Fraidin v. Rinn (In Re Fraidin)
This text of 124 F. App'x 212 (Fraidin v. Rinn (In Re Fraidin)) is published on Counsel Stack Legal Research, covering Court of Appeals for the Fourth Circuit primary law. Counsel Stack provides free access to over 12 million legal documents including statutes, case law, regulations, and constitutions.
Opinion
Dismissed by unpublished per curiam opinion.
Unpublished opinions are not binding precedent in this circuit. See Local Rule 36(e).
Jacob Fraidin appeals from the district court’s order affirming the bankruptcy court’s order approving a settlement among two of Fraidin’s creditors and the Trustee in Fraidin’s Chapter 7 bankruptcy case. On February 20, 2003, the bankruptcy court approved the settlement, which provided for the payment of money from the estate as well as the transfer of certain real estate. On appeal, the district court vacated the settlement order and remanded for further explanation or further proceedings. On April 13, 2004, the bankruptcy court again approved the settlement and provided a lengthy explanation for its decision. The district court affirmed this order.
Fraidin failed to obtain a stay of the settlement order pending appeal, as provided in Fed. R. Bankr.P. 8005. Absent a stay of the bankruptcy court’s order, the parties were free to effectuate the settlement.
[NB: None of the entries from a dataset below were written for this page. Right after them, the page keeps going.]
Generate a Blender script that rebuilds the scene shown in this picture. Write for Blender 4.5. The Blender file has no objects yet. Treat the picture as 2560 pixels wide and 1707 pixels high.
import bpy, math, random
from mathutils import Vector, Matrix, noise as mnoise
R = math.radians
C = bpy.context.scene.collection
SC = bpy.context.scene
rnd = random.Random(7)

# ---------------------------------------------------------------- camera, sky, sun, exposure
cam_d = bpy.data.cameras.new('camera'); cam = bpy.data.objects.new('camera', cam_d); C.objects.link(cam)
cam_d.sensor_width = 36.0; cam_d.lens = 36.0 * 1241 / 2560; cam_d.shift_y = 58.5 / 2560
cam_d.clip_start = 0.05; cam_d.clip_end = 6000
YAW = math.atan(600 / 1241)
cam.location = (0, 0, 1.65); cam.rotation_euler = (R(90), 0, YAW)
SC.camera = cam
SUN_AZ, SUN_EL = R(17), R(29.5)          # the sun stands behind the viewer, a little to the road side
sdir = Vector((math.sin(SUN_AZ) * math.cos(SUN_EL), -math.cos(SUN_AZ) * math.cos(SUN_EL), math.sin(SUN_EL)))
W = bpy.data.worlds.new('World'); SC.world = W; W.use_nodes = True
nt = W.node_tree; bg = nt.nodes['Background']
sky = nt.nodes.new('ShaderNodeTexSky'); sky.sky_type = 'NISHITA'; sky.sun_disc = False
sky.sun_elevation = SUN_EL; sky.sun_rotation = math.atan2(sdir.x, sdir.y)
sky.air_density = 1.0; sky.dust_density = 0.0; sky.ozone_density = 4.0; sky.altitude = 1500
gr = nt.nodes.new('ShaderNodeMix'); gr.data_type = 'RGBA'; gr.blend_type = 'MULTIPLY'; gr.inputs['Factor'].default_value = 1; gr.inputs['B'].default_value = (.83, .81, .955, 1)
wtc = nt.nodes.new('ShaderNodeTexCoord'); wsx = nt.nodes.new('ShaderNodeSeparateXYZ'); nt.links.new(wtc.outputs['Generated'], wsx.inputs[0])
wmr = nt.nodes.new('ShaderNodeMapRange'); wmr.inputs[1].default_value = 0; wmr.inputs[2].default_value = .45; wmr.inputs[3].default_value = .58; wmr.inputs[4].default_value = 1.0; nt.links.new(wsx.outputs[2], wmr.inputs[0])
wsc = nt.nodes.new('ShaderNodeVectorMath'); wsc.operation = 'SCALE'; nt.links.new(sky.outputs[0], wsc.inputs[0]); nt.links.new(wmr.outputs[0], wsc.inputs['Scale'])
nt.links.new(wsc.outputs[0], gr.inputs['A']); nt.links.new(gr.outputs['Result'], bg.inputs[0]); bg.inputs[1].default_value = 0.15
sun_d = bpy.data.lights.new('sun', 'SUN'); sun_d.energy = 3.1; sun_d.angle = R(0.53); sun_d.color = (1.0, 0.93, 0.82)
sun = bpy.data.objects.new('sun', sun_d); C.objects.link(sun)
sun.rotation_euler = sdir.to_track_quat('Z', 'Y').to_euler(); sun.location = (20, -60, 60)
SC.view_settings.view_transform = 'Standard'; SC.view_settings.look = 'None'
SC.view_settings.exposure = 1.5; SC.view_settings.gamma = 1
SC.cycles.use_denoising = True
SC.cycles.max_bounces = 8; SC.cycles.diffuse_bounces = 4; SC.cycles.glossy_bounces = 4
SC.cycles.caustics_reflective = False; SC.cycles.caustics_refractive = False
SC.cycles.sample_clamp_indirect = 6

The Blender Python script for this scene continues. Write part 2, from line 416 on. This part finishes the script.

In accordance with the settlement, the automatic stay was lifted and Weitz-man and Braiterman were permitted to proceed against certain real properties to satisfy their non-disehargeable judgment against Fraidin, money from the bankruptcy estate’s sale of property was paid over to Weitzman and Braiterman, and a deed was executed and delivered in accordance with the settlement terms. Additionally, the Trustee has undertaken further action to administer the bankruptcy estate in reliance on the settlement.
We find that, given the length of time that has elapsed since approval of the settlement and the actions of the parties in consummating that settlement, effective judicial relief is no longer practically available. See MAC Panel Co. v. Va. Panel Corp., 283 F.3d 622, 625 (4th Cir.2002); Cent. States, S.E. & S.W. Areas Pension Fund v. Cent. Transp., Inc., 841 F.2d 92, 96 (4th Cir.1988). We therefore conclude that Fraidin’s appeal is moot. See Taylor v. Austrian, 154 F.2d 107, 108 (4th Cir. 1946) (holding that the failure to seek a stay of a bankruptcy court order can alone render further appeal moot).
Accordingly, we dismiss the appeal as moot. We dispense with oral argument because the facts and legal contentions are adequately presented in the materials before the court and argument would not aid the decisional process.